_GIVEN EXERCISE_
Can you reproduce the data beneath, keeping every line exact?

======== DATASET EXTRACT ========

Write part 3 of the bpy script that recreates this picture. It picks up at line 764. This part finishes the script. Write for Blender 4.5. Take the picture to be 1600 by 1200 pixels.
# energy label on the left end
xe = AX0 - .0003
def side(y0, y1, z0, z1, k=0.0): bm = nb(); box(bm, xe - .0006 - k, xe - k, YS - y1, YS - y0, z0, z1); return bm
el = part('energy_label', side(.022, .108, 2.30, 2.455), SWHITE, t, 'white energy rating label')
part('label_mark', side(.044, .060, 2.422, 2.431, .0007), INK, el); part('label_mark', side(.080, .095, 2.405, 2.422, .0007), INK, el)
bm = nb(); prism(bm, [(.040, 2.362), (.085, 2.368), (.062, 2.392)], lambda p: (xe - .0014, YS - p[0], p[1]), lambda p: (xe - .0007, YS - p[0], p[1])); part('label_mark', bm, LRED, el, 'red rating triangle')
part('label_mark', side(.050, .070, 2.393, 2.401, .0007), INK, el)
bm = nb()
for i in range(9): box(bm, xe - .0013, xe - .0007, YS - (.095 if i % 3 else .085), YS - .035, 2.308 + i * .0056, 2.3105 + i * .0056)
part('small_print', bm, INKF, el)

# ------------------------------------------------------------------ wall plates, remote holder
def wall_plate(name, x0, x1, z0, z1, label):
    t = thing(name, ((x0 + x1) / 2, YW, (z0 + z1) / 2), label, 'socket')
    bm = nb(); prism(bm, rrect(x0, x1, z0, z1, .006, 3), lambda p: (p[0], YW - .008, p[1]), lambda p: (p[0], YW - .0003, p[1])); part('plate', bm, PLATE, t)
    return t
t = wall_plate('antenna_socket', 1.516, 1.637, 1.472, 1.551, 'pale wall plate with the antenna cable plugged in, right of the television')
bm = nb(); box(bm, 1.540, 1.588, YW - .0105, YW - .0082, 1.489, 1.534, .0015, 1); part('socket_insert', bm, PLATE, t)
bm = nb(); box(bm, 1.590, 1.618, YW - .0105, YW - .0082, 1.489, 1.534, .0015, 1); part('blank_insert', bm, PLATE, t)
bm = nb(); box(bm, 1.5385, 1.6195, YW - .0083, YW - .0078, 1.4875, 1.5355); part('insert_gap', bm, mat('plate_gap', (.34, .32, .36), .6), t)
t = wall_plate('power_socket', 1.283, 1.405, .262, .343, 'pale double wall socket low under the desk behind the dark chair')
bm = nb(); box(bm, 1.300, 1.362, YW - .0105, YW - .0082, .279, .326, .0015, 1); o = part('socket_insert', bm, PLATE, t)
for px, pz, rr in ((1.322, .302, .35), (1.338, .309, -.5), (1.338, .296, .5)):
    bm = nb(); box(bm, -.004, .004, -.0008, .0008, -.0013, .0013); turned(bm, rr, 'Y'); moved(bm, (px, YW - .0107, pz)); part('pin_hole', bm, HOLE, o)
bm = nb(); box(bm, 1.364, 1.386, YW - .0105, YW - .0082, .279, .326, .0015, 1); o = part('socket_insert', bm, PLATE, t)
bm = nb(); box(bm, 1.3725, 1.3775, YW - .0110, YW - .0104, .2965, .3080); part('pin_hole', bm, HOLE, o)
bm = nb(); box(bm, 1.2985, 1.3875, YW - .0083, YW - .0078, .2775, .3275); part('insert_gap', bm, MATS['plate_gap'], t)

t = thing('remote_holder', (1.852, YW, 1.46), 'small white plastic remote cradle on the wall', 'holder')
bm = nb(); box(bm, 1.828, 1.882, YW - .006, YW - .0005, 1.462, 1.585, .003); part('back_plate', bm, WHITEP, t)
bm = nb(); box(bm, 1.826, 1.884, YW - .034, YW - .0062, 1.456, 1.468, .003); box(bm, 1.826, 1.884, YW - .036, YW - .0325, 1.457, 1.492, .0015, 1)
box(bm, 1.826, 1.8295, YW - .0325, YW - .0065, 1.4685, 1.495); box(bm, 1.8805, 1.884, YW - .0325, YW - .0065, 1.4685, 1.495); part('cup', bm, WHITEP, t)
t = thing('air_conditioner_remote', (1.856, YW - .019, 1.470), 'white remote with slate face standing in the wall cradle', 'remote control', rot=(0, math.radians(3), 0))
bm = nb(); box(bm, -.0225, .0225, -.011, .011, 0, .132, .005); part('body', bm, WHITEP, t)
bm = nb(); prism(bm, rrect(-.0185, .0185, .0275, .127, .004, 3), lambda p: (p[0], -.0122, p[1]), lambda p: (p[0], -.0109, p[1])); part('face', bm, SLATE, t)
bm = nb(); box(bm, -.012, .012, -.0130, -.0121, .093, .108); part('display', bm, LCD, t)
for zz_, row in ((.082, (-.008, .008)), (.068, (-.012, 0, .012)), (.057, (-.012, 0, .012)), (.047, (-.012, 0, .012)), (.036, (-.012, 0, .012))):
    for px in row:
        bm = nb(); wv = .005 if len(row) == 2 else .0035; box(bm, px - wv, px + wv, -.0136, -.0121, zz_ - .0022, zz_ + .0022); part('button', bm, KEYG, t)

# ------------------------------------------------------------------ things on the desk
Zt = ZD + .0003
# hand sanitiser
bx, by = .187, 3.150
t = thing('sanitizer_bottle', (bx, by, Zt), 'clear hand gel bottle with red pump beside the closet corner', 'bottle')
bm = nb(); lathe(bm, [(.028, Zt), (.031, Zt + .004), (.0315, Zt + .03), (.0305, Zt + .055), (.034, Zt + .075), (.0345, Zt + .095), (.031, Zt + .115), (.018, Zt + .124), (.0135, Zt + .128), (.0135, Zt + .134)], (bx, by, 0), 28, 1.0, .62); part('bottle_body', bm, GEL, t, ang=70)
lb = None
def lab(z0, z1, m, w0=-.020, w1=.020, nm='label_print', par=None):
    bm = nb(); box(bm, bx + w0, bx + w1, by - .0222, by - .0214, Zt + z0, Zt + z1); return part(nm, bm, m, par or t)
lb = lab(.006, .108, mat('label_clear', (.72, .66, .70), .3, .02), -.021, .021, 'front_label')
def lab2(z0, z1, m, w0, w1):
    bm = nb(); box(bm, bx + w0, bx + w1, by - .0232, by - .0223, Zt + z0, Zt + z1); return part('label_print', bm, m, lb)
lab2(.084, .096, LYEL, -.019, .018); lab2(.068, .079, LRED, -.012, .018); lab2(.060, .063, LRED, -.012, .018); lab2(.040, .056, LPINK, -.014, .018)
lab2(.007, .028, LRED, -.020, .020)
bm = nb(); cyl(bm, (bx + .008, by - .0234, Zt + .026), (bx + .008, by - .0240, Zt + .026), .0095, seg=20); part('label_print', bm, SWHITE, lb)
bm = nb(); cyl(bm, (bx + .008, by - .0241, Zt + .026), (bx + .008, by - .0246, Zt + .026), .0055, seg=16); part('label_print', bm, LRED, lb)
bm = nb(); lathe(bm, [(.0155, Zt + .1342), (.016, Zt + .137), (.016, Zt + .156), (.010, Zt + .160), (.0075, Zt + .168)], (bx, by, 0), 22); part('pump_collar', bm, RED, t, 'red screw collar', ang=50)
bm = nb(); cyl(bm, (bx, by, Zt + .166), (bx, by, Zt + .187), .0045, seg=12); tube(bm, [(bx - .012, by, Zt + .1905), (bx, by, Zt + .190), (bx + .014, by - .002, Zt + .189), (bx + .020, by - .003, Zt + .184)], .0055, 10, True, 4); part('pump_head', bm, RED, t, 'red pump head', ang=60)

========

_RESULT OF THIS EXERCISE_
Write part 3 of the bpy script that recreates this picture. It picks up at line 764. This part finishes the script. Write for Blender 4.5. Take the picture to be 1600 by 1200 pixels.
# energy label on the left end
xe = AX0 - .0003
def side(y0, y1, z0, z1, k=0.0): bm = nb(); box(bm, xe - .0006 - k, xe - k, YS - y1, YS - y0, z0, z1); return bm
el = part('energy_label', side(.022, .108, 2.30, 2.455), SWHITE, t, 'white energy rating label')
part('label_mark', side(.044, .060, 2.422, 2.431, .0007), INK, el); part('label_mark', side(.080, .095, 2.405, 2.422, .0007), INK, el)
bm = nb(); prism(bm, [(.040, 2.362), (.085, 2.368), (.062, 2.392)], lambda p: (xe - .0014, YS - p[0], p[1]), lambda p: (xe - .0007, YS - p[0], p[1])); part('label_mark', bm, LRED, el, 'red rating triangle')
part('label_mark', side(.050, .070, 2.393, 2.401, .0007), INK, el)
bm = nb()
for i in range(9): box(bm, xe - .0013, xe - .0007, YS - (.095 if i % 3 else .085), YS - .035, 2.308 + i * .0056, 2.3105 + i * .0056)
part('small_print', bm, INKF, el)

# ------------------------------------------------------------------ wall plates, remote holder
def wall_plate(name, x0, x1, z0, z1, label):
    t = thing(name, ((x0 + x1) / 2, YW, (z0 + z1) / 2), label, 'socket')
    bm = nb(); prism(bm, rrect(x0, x1, z0, z1, .006, 3), lambda p: (p[0], YW - .008, p[1]), lambda p: (p[0], YW - .0003, p[1])); part('plate', bm, PLATE, t)
    return t
t = wall_plate('antenna_socket', 1.516, 1.637, 1.472, 1.551, 'pale wall plate with the antenna cable plugged in, right of the television')
bm = nb(); box(bm, 1.540, 1.588, YW - .0105, YW - .0082, 1.489, 1.534, .0015, 1); part('socket_insert', bm, PLATE, t)
bm = nb(); box(bm, 1.590, 1.618, YW - .0105, YW - .0082, 1.489, 1.534, .0015, 1); part('blank_insert', bm, PLATE, t)
bm = nb(); box(bm, 1.5385, 1.6195, YW - .0083, YW - .0078, 1.4875, 1.5355); part('insert_gap', bm, mat('plate_gap', (.34, .32, .36), .6), t)
t = wall_plate('power_socket', 1.283, 1.405, .262, .343, 'pale double wall socket low under the desk behind the dark chair')
bm = nb(); box(bm, 1.300, 1.362, YW - .0105, YW - .0082, .279, .326, .0015, 1); o = part('socket_insert', bm, PLATE, t)
for px, pz, rr in ((1.322, .302, .35), (1.338, .309, -.5), (1.338, .296, .5)):
    bm = nb(); box(bm, -.004, .004, -.0008, .0008, -.0013, .0013); turned(bm, rr, 'Y'); moved(bm, (px, YW - .0107, pz)); part('pin_hole', bm, HOLE, o)
bm = nb(); box(bm, 1.364, 1.386, YW - .0105, YW - .0082, .279, .326, .0015, 1); o = part('socket_insert', bm, PLATE, t)
bm = nb(); box(bm, 1.3725, 1.3775, YW - .0110, YW - .0104, .2965, .3080); part('pin_hole', bm, HOLE, o)
bm = nb(); box(bm, 1.2985, 1.3875, YW - .0083, YW - .0078, .2775, .3275); part('insert_gap', bm, MATS['plate_gap'], t)

t = thing('remote_holder', (1.852, YW, 1.46), 'small white plastic remote cradle on the wall', 'holder')
bm = nb(); box(bm, 1.828, 1.882, YW - .006, YW - .0005, 1.462, 1.585, .003); part('back_plate', bm, WHITEP, t)
bm = nb(); box(bm, 1.826, 1.884, YW - .034, YW - .0062, 1.456, 1.468, .003); box(bm, 1.826, 1.884, YW - .036, YW - .0325, 1.457, 1.492, .0015, 1)
box(bm, 1.826, 1.8295, YW - .0325, YW - .0065, 1.4685, 1.495); box(bm, 1.8805, 1.884, YW - .0325, YW - .0065, 1.4685, 1.495); part('cup', bm, WHITEP, t)
t = thing('air_conditioner_remote', (1.856, YW - .019, 1.470), 'white remote with slate face standing in the wall cradle', 'remote control', rot=(0, math.radians(3), 0))
bm = nb(); box(bm, -.0225, .0225, -.011, .011, 0, .132, .005); part('body', bm, WHITEP, t)
bm = nb(); prism(bm, rrect(-.0185, .0185, .0275, .127, .004, 3), lambda p: (p[0], -.0122, p[1]), lambda p: (p[0], -.0109, p[1])); part('face', bm, SLATE, t)
bm = nb(); box(bm, -.012, .012, -.0130, -.0121, .093, .108); part('display', bm, LCD, t)
for zz_, row in ((.082, (-.008, .008)), (.068, (-.012, 0, .012)), (.057, (-.012, 0, .012)), (.047, (-.012, 0, .012)), (.036, (-.012, 0, .012))):
    for px in row:
        bm = nb(); wv = .005 if len(row) == 2 else .0035; box(bm, px - wv, px + wv, -.0136, -.0121, zz_ - .0022, zz_ + .0022); part('button', bm, KEYG, t)

# ------------------------------------------------------------------ things on the desk
Zt = ZD + .0003
# hand sanitiser
bx, by = .187, 3.150
t = thing('sanitizer_bottle', (bx, by, Zt), 'clear hand gel bottle with red pump beside the closet corner', 'bottle')
bm = nb(); lathe(bm, [(.028, Zt), (.031, Zt + .004), (.0315, Zt + .03), (.0305, Zt + .055), (.034, Zt + .075), (.0345, Zt + .095), (.031, Zt + .115), (.018, Zt + .124), (.0135, Zt + .128), (.0135, Zt + .134)], (bx, by, 0), 28, 1.0, .62); part('bottle_body', bm, GEL, t, ang=70)
lb = None
def lab(z0, z1, m, w0=-.020, w1=.020, nm='label_print', par=None):
    bm = nb(); box(bm, bx + w0, bx + w1, by - .0222, by - .0214, Zt + z0, Zt + z1); return part(nm, bm, m, par or t)
lb = lab(.006, .108, mat('label_clear', (.72, .66, .70), .3, .02), -.021, .021, 'front_label')
def lab2(z0, z1, m, w0, w1):
    bm = nb(); box(bm, bx + w0, bx + w1, by - .0232, by - .0223, Zt + z0, Zt + z1); return part('label_print', bm, m, lb)
lab2(.084, .096, LYEL, -.019, .018); lab2(.068, .079, LRED, -.012, .018); lab2(.060, .063, LRED, -.012, .018); lab2(.040, .056, LPINK, -.014, .018)
lab2(.007, .028, LRED, -.020, .020)
bm = nb(); cyl(bm, (bx + .008, by - .0234, Zt + .026), (bx + .008, by - .0240, Zt + .026), .0095, seg=20); part('label_print', bm, SWHITE, lb)
bm = nb(); cyl(bm, (bx + .008, by - .0241, Zt + .026), (bx + .008, by - .0246, Zt + .026), .0055, seg=16); part('label_print', bm, LRED, lb)
bm = nb(); lathe(bm, [(.0155, Zt + .1342), (.016, Zt + .137), (.016, Zt + .156), (.010, Zt + .160), (.0075, Zt + .168)], (bx, by, 0), 22); part('pump_collar', bm, RED, t, 'red screw collar', ang=50)
bm = nb(); cyl(bm, (bx, by, Zt + .166), (bx, by, Zt + .187), .0045, seg=12); tube(bm, [(bx - .012, by, Zt + .1905), (bx, by, Zt + .190), (bx + .014, by - .002, Zt + .189), (bx + .020, by - .003, Zt + .184)], .0055, 10, True, 4); part('pump_head', bm, RED, t, 'red pump head', ang=60)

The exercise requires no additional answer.